DESCRIPTION OF THE TASK
Take the entries below and print only the lines from the one with "1.8)[None, :], n, 0))" through the one with "if level == 0: B.tubes(P, wid, cs)", exactly as they stand, both ends included.

[Scenes as source code]

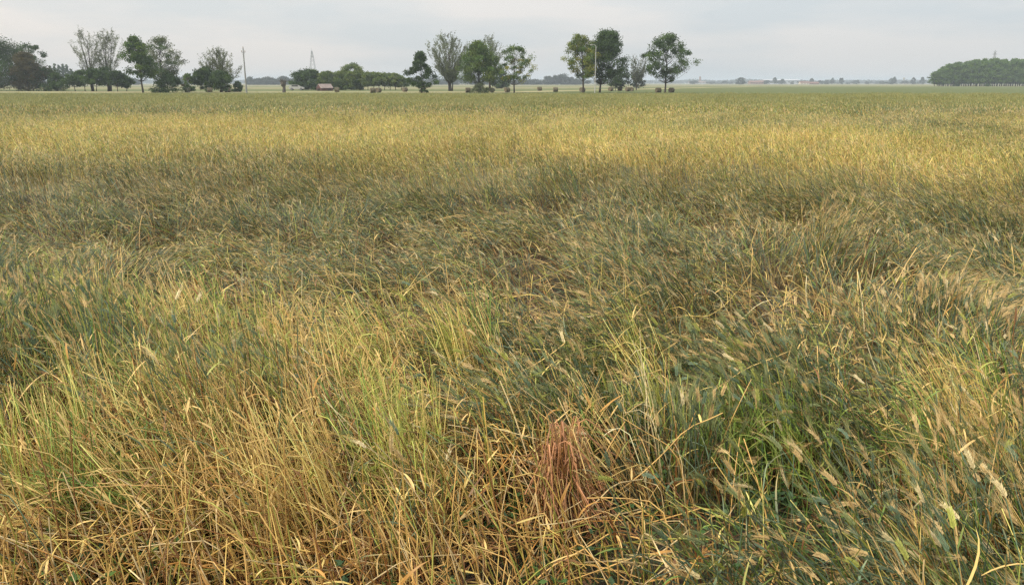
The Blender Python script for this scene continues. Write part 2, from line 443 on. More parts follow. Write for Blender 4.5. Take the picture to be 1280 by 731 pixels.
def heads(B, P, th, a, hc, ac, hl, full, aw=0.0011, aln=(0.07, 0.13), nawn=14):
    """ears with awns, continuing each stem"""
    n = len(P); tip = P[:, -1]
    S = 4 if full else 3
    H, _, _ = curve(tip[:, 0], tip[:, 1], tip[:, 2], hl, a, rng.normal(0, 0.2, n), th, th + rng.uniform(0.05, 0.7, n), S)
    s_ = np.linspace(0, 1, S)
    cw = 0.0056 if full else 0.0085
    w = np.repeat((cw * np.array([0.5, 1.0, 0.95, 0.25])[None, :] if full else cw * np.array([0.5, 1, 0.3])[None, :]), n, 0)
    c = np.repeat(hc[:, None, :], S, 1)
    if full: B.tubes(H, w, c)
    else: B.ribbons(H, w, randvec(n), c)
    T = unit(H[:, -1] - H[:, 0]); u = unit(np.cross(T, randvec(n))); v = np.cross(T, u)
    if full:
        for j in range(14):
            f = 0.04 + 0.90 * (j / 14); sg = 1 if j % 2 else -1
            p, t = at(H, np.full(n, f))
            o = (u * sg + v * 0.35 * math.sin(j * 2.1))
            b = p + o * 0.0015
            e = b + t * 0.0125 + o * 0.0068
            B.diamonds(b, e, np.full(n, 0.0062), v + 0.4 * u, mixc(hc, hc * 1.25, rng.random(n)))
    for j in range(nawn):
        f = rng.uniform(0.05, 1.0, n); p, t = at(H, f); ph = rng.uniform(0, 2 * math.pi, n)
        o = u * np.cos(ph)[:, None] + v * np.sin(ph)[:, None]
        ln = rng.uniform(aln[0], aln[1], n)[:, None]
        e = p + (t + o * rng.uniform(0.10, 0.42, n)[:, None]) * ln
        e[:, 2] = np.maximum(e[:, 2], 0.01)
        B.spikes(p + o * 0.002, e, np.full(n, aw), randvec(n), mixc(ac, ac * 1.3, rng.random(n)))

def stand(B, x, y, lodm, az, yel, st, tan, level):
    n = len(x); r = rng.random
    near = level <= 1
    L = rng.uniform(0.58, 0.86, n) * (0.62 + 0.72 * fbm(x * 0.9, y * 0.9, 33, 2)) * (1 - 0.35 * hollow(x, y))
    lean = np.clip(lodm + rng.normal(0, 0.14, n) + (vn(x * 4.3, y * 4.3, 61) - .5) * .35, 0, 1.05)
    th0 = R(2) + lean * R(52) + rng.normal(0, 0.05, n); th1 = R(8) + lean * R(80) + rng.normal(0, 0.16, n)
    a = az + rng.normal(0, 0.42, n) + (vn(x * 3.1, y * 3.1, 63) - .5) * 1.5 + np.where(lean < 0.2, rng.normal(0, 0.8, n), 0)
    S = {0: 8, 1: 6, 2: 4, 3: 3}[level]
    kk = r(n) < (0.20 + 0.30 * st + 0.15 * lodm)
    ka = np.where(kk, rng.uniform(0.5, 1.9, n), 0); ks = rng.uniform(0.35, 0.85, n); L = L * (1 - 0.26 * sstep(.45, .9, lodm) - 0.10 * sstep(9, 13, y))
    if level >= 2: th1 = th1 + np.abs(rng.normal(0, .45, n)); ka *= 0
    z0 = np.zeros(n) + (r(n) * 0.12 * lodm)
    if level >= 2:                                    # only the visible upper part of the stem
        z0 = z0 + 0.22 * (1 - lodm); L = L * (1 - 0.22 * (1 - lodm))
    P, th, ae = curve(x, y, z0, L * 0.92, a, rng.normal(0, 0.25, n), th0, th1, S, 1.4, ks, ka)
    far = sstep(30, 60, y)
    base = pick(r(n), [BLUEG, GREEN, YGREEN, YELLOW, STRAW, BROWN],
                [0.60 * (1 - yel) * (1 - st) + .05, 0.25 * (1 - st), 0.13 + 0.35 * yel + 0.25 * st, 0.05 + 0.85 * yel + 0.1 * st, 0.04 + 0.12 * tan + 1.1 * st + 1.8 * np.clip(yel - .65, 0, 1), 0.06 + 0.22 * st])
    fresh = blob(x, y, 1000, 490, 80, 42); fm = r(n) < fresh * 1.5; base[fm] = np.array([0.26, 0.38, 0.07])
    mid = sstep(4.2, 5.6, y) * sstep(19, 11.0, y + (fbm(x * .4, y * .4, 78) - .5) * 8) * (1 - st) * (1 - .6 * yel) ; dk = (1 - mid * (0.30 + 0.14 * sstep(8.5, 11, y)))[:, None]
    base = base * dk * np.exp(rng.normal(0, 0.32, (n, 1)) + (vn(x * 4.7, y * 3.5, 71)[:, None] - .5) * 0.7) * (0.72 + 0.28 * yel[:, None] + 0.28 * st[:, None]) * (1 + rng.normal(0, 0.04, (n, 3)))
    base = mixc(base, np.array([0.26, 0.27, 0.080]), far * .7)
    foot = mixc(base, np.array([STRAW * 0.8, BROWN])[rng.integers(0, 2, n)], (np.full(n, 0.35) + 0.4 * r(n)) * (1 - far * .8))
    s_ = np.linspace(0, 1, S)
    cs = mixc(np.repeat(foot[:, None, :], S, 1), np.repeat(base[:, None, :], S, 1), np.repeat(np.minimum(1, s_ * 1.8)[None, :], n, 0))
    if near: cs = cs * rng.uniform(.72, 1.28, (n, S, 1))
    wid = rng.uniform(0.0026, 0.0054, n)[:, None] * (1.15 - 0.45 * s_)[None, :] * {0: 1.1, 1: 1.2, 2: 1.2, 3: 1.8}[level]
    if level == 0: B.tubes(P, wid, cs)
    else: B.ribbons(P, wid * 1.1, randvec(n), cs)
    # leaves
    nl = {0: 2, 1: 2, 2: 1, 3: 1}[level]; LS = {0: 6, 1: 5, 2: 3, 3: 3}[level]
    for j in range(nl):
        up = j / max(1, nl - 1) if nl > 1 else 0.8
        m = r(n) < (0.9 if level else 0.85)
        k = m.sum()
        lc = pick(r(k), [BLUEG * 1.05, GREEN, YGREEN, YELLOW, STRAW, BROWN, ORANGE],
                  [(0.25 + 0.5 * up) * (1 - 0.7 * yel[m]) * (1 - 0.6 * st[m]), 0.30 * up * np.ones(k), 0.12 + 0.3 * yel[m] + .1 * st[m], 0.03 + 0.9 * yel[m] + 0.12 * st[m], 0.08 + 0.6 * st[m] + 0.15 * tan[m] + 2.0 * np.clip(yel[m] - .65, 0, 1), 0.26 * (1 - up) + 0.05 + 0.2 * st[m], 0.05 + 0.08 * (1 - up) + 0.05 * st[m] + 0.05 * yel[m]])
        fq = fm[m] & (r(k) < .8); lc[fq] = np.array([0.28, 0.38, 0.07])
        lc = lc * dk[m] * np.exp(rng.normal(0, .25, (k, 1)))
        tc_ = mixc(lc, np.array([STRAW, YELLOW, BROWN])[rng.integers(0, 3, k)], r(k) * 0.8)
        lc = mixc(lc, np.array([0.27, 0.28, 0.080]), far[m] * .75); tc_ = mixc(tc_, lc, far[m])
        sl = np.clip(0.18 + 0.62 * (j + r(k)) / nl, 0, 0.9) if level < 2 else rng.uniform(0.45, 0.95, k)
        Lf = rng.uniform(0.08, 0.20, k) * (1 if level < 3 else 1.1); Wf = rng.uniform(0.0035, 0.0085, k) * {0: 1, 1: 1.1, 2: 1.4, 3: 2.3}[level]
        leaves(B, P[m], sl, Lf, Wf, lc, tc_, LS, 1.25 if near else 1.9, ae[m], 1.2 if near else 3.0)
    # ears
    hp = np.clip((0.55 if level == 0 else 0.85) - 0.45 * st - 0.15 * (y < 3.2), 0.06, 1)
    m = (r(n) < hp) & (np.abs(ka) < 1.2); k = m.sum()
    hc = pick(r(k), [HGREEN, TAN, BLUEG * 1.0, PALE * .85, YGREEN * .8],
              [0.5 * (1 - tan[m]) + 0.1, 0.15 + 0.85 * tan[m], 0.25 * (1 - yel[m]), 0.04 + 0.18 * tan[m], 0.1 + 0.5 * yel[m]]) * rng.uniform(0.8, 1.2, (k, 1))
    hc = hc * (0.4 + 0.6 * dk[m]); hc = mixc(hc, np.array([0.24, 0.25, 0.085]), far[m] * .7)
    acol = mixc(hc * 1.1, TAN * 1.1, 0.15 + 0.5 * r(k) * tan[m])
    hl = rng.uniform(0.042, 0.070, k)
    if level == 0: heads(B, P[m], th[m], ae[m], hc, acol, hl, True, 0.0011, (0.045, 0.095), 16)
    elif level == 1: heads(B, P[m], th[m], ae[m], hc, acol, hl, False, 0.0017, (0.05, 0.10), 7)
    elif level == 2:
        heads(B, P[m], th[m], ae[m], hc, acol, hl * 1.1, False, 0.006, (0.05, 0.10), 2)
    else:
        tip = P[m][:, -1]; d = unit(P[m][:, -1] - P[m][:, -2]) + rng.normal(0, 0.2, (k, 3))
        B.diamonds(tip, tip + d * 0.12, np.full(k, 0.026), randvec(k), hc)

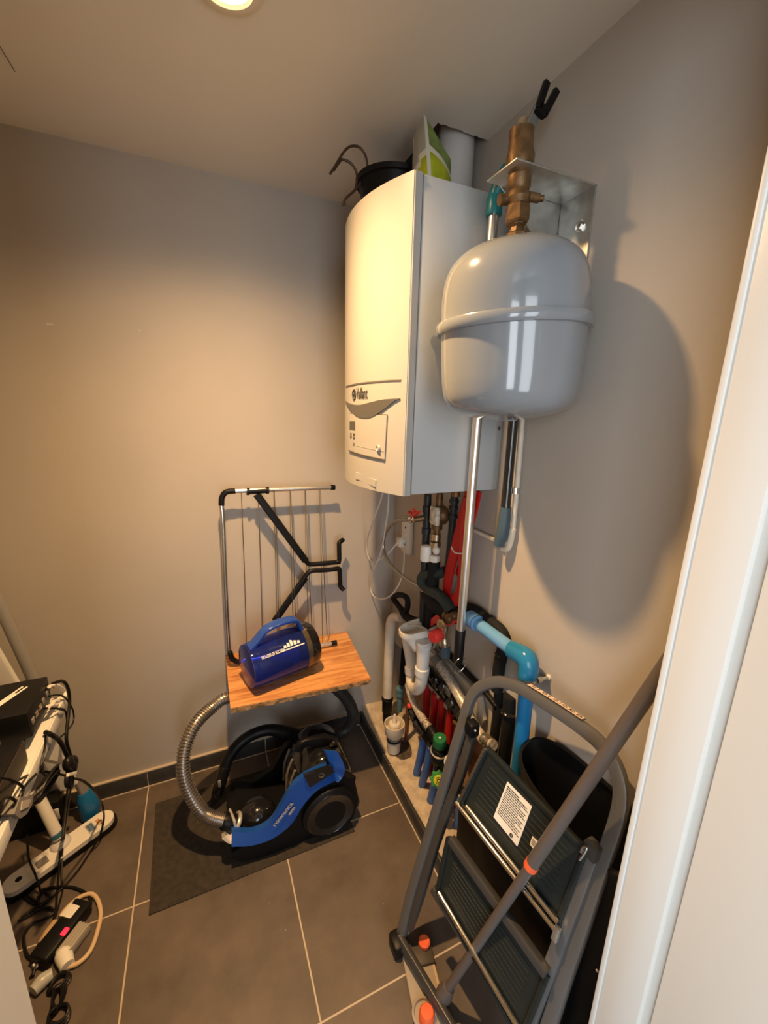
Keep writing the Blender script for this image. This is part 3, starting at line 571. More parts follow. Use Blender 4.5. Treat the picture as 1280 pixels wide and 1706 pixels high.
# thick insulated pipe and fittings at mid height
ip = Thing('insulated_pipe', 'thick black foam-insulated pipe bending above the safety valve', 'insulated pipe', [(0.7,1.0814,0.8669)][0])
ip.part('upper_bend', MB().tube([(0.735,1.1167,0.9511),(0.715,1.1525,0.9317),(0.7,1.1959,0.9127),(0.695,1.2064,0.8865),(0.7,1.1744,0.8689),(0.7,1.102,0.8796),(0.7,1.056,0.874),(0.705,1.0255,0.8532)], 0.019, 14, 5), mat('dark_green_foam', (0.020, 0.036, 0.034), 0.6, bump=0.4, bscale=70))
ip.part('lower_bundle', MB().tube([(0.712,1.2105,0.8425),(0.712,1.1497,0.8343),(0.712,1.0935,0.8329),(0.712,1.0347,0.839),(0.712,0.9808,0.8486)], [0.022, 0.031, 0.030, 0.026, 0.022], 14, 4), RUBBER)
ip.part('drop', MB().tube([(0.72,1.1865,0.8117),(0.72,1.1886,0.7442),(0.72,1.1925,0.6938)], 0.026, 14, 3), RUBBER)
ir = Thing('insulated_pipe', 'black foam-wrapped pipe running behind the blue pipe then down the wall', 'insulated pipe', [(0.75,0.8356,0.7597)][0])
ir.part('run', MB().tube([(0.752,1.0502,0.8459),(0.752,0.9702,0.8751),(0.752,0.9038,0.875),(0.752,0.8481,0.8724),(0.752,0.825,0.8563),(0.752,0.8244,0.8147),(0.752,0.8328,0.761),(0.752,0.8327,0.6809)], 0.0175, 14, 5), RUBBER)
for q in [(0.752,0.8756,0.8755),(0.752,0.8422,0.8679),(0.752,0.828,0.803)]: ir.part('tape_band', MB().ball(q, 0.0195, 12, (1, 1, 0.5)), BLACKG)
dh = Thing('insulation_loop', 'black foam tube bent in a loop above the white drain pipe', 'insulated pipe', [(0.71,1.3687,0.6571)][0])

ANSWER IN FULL
    cs = mixc(np.repeat(foot[:, None, :], S, 1), np.repeat(base[:, None, :], S, 1), np.repeat(np.minimum(1, s_ * 1.8)[None, :], n, 0))
    if near: cs = cs * rng.uniform(.72, 1.28, (n, S, 1))
    wid = rng.uniform(0.0026, 0.0054, n)[:, None] * (1.15 - 0.45 * s_)[None, :] * {0: 1.1, 1: 1.2, 2: 1.2, 3: 1.8}[level]
    if level == 0: B.tubes(P, wid, cs)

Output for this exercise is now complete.